Judith Nathan had been married twice, and not once as generally believed, before she wed Rudolph W. Giuliani in 2003, aides on the Giuliani presidential campaign said last night.
She's got a strong sense of direction:
The train of her pale Vera Wang dress was studded with Swarovski crystals; on her dark-red hair perched a Fred Leighton diamond-and-pearl-encrusted tiara.

"There is a reason why she wore that tiara at her wedding: she really does see herself as a princess," says another former Giuliani aide. "Not as a queen. Queen is her goal. Queen is who she wants to be."

It's good that she wants to be Queen. After all, she's good with the help:
If Giuliani's third wife became less popular as time went on, it was in part due to the feeling that she had a private list of Rudy loyalists she wanted fired. "The atmosphere is slippery, but not always venomous," says one. "You just realize there's an agenda there: she's worming her way in so she can push you out." Papir, for instance, was fired five years ago after word got around that he had called Judith a "princess" behind her back. But there are others, two sources say, of whom she patently disapproves. "Kate Anson, his scheduler, and this was the person who was so nice to her—everyone likes her!" says one Giuliani friend, holding up fingers to enumerate those of whom Judith disapproves. "Matt Mahoney [now deputy senior political adviser]—he loves Rudy. And Tony Carbonetti too, that's the other person Judith hates.… He would never be confrontational. His job is Rudy." A shrug. "Anyone supportive of him, close to him—Judith wants them fired. A lot of the senior staff … She just gets furiously jealous and treats them like shit!"

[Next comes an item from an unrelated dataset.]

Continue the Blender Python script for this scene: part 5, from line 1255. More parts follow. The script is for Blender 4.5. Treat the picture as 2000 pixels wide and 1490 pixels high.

But the best reason for me to back Rudy to win the GOP nomination comes from another member of his family:

Even his daughter is voting against him.

ENDORSED.

2 comments:

Anonymous said...

In Rudy's favor, I'd like to point out that he's stopped doing the combover.

Anonymous said...

Great analysis of a possible presidential candidate. I would also add to the list that many, if not most, New Yorkers despise Giuliani. Perhaps because we see him for the power-hungry, knee-jerk politico that he truly is... even without the combover.